Pero, vale insistir: jugar, jugó poco. Porque ya venía jugando poco hace varios meses. De hecho, antes de medirse frente a Boca, el candidato a pasar de ronda era Boca. River no fue de punto, porque en los superclásicos no hay punto ni banca, pero asumió el rol del equipo sabedor de que no le sobra absolutamente nada. Ni una pizca. Nada.
Así, metiendo, raspando y con una fibra que pareció invertir los papeles históricos que representaron a lo largo de la historia River y Boca, el equipo del Muñeco Gallardo se metió en los cuartos de final.
Ese perfil tenía que modificarlo River ante Cruzeiro. Tenía que sumar juego. Sumar fútbol ofensivo. Variantes. Circulación. Llegadas. Y no lo pudo hacer. Porque este tipo de transformaciones fulminantes no se logran desde el voluntarismo. Se conquistan a partir de una construcción colectiva que hoy River no parece estar en condiciones de brindar.
El nivel decreciente que venía expresando River a la hora de encontrar dinámica y precisión para generar los espacios de cara al arco adversario, se manifestó claramente cuando Gallardo en las últimas semanas armó el medio con las presencias simultáneas de Kranevitter y Ponzio. Dos volantes centrales para ganar marca, relevos y recuperación. Otro River más conservador y austero en relación al que el entrenador promovía cuando se hizo cargo del equipo a mediados del año pasado. Como si Gallardo interpretara que para sostener la estructura tenía que efectuar una movida que iba en contra de los ideales que él mismo había reivindicado.

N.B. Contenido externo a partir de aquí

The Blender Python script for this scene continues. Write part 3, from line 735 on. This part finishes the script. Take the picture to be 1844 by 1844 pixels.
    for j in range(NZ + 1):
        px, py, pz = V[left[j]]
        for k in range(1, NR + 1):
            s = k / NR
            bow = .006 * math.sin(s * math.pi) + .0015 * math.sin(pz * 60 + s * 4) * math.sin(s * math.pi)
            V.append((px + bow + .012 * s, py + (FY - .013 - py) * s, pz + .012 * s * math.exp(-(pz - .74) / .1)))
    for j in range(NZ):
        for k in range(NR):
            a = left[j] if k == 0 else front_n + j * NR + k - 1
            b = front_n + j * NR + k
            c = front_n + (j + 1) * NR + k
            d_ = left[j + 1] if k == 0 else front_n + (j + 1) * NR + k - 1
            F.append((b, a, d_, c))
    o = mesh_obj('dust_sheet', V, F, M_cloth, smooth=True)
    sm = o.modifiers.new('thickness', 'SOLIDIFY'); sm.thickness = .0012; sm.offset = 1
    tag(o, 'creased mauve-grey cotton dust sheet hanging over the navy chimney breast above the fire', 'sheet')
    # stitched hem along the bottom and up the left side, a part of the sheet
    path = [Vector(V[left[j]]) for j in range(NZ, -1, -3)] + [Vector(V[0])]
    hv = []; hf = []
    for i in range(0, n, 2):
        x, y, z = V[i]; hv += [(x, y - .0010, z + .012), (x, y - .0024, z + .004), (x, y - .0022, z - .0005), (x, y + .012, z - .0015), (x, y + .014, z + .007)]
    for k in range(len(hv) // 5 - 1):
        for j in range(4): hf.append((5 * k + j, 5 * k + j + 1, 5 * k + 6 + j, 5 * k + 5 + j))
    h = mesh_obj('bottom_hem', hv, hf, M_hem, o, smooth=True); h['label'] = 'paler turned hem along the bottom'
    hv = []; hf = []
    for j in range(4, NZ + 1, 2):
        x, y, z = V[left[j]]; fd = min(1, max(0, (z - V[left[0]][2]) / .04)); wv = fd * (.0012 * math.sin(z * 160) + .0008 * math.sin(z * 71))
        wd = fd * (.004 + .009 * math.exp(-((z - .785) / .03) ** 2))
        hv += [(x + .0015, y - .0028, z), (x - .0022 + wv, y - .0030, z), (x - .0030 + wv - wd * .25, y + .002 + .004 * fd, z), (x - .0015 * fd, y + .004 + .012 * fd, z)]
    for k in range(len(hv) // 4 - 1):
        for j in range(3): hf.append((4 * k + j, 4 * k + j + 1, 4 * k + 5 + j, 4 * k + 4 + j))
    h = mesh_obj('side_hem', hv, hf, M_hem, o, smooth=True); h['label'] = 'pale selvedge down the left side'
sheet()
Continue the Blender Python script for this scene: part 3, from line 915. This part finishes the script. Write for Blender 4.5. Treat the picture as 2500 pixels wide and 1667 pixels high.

Así enfrentó a Boca. Así también enfrentó a Cruzeiro. Y así denunció su impotencia River. Porque no protagonizó el partido en el Monumental que perdió 1-0 y lo obliga a ganar en Belo Horizonte por el mismo resultado para ir a la definición por penales. No tuvo ni siquiera el empuje y la agresividad indispensable para meter al equipo brasileño en los últimos metros de la cancha.
Le faltó esa determinación. La determinación para canjear el juego que le falta por el empuje y la decisión que a veces alcanza para disimular las flaquezas o debilidades asociadas al funcionamiento. La realidad es que River ya hace un tiempito prolongado que tiene severos problemas de funcionamiento y que todo le cuesta horrores. Por ejemplo, hacer un gol. Y le cuesta tanto hacer un gol porque elabora poco y nada. Porque embiste mucho más de lo que compone en términos futboleros. Porque va más ciego que con los ojos abiertos. Y choca. Una y otra vez. Repetidamente. Como chocó contra Cruzeiro, más allá de algunas chances (muy pocas) que pudo haber dilapidado o que tapó el arquero Fabio.
Incluso dio la sensación durante largos pasajes del encuentro de sentirse vacío, después de los compromisos a todo o nada ante Boca. Vacío para escalar otro peldaño que lo deposite en las semifinales. Vacío para intentar rediseñarse. Salvo que Gallardo se haya convencido que éste es el modelo táctico que River va a continuar privilegiando.
La derrota no sorprendió, aunque Cruzeiro no hizo demasiado para llevarse la victoria a Brasil. Lo que debería preocuparle a River es la imagen que brindó. Y las deudas que expuso para defender, gestionar en el medio y en tres cuartos y atacar. Haber dejado en el camino a Boca no puede colmar las aspiraciones ni las expectativas del equipo. Ni del cuerpo técnico.
Y esto, precisamente, es lo que quedó flotando. No por Gallardo. Sí por la respuesta mediocre de River, incapaz de trascender esa medianía. Y esa búsqueda ofensiva despojada de precisión y talento.
Le queda la revancha a River el miércoles próximo. Para volver a ser el que fue durante algunos meses de la segunda mitad de 2014, bajo la conducción de Gallardo. Ese River avasallante se desarticuló. Y ese River no tiene nada que ver con éste River. Aunque Boca tenga que mirar la definición de la Copa Libertadores por televisión.